The guy who invented the sport of basketball coached at Kansas. If you ignore the 2007 football season, it's unclear if anyone ever even explained the rules of football at Kansas. While the Jayhawks have won three NCAA basketball titles, they have just four football seasons with 10+ wins. Kansas has more seasons with double-digit loses in the last decade than it has seasons with double-digit wins in the school's entire 128 year old history. Kansas basketball's last sub-.500 season was 1983. Kansas football went winless in 2015.

So where did Kansas get off going off for an entire season? Quarterback Todd Reesing threw for 33 touchdowns and just seven interceptions. In 2010, he was cut by the CFL's Saskatchewan Roughriders during training camp. Running backs Brandon McAnderson and Jake Sharp combined for 25 touchdowns and over 2,300 yards from scrimmage. The one stud of the entire team was future five-time Pro Bowl cornerback Aqib Talib.

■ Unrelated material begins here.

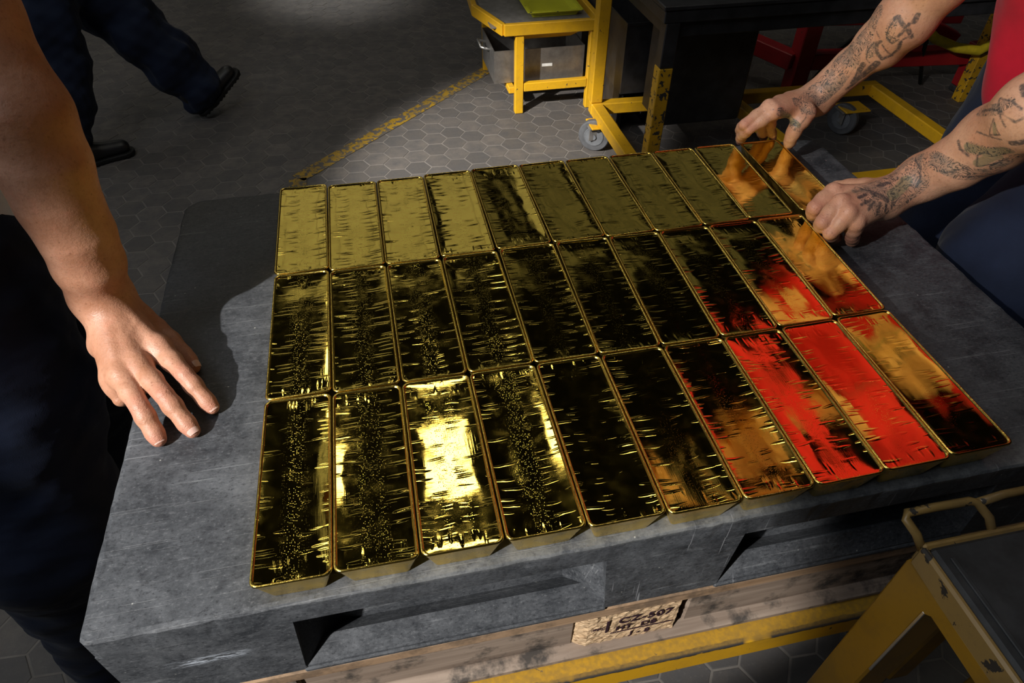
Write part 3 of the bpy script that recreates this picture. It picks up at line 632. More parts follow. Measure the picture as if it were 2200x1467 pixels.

So it must have been the coach that took an unranked team to a BCS bowl game. The incredible leadership of coach Mark Mangino. A coach so impressive he inspired one of the best baby Halloween costumes of all-time in 2008. What kind of leader was Fully Grown Adult Mangino? Well...

The season started with a 52-7 win over Central Michigan. The Jawhawks' fourth touchdown came on a 77-yard punt return by Raimond Pendleton, who dove into the end zone and drew a penalty. It was the kind of thing that would upset any coach, but Mangino came unhinged.

Mangino apparently had quite a few incidents where he screamed at people, from players, like linebacker Artist Wright, to Kansas staff issuing him parking tickets. It all came to a head in 2009 as Kansas slid back to mediocrity,

Still, 2007 was something to remember. They started the season unranked and stayed that way until week six. By week 12, they were No. 2 in the nation. They could have played for the BCS National Championship, but fourth-ranked Missouri and Chase Daniel upset them in the regular season finale. Finishing the season with a win over No. 5 Virginia Tech seemed to legitimize the season. A true fraud would have lost the Orange Bowl. Kansas was for real.

According to Wikipeida, the team's performance earned them the "Stanley Tools Breakthrough of the Year Award," which seems to have been given out at the annual college football awards. Wikipedia is the only place on the internet where you can find the words, "Stanley Tools Breakthrough of the Year Award" typed in that order until this post.

2008 was a down year as the team fell to 8-5. That was the last time the football team had a winning record. In 2009, they lost seven straight to end the season and Mangino was on his way out. Jason Whitlock wondered in the Kansas City Journal if Mangino was so angry because of his weight. Whitlock thought if Mangino took two years off and dropped a few hundred pounds he'd be an excellent and even-keeled BCS or NFL head coaching candidate. Instead, after a few years off and another stop at Youngstown State, Mangino was run out of Iowa State and retired in 2016.

After winning 12 games in 2007 and having a legitimate shot at playing for a National Championship, things have gone back to normal in Lawrence. Kansas has won 12 games total since 2014. Meanwhile, the basketball team was again headed towards a top seed in the NCAA tournament.

Order has been restored. Kansas is bad at football again. Annually. What made everything fall into place for four months? Who knows, but they are the reason that every athlete is allowed to believe it could happen to them. Even if it ultimately doesn't.